When building a management accounting foundation, financial accounting begins by describing the financial statements and their purposes.  The course uses the financial statements as an example of measurement, e.g., net income and total assets.  In many financial accounting textbooks, sections of several chapters provide ratios to measure the performance of accounts receivable, inventory, and long-term assets.  Some textbooks I have used dedicate one chapter solely dedicated to ratios.  As the management accounting foundation is being built upon, measurement must become more involved.

 

The greater involvement begins with the effects on ratios from transactions.  The aspiring management accountant must be able to understand the effect on ratios from transactions to help management make the most appropriate decisions.  Here are some examples.


· The relaxing or tightening of credit terms on accounts receivable turnover and average collection period ratios

· The addition of new products on inventory turnover and average age of inventory ratios

· The sale of facilities and or equipment on fixed asset turnover ratios

· Increasing the amount of time to paying suppliers on accounts payable turnover and average payment period ratios.

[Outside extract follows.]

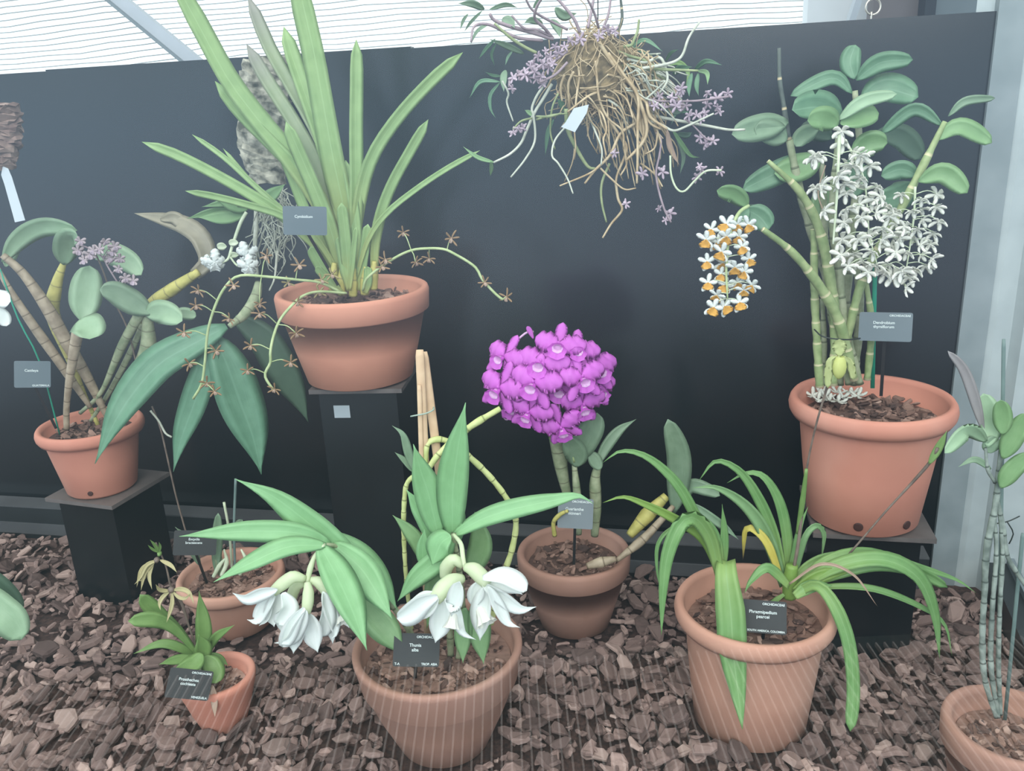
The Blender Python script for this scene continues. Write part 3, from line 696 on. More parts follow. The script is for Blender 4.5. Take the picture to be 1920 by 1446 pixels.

· The issuance of bonds and or stocks on debt to asset, debt to equity, and return on equity ratios.


I purposely mentioned the return on equity ratio last because of my support of the DuPont System in measuring the return on equity.  For those not familiar with the system, the system uses margin, turnover, and leverage to calculate return on equity.  Margin is net income divided by net sales, turnover is net sales divided by average total assets, and leverage is average total assets divided by average total stockholders’ equity.  My support is because of an ability to breakdown each element – margin, turnover, and leverage – into smaller parts.  This ability provides an aspiring management accountant with analytical skills necessary for further education in the management accounting program as well as preparation for rewarding employment opportunities.

 

Margin can be broken down into operating margin ratios and gross margin ratios.  From this breakdown, management can be assisted in making more appropriate decisions that affect product creation, distribution, promotion, and or support.  Turnover can be broken down into current asset turnover and long-term asset turnover ratios.  From this breakdown, management can be assisted in making more appropriate decisions that affect cash flows, customer relationships, and expansion.  Leverage can be broken down into current and long-term ratios to assist management in decisions that affect supplier relationships as well as short-term and long-term financing.

 

Conclusion

 

Accounting programs have developed intermediate accounting courses to develop expertise in financial statements.  The expertise is most certainly appropriate for the aspiring management accountant, but the course can put greater emphasis on opportunities in public accounting.  Those who advocate for management accounting can reshape the intermediate level to put a more specific emphasis on management accounting.  What I provide in this article is not a finish but a start to this emphasis.  The emphasis, however, must be on strength by building on the management accounting foundation.

7 Views

Will have to think on this idea a bit. While additional or different classes would be appropriate for a different degree program, an "accounting" degree should have a core to it and an intermediate financial accounting course (at least one) would seem to need to be part of that core.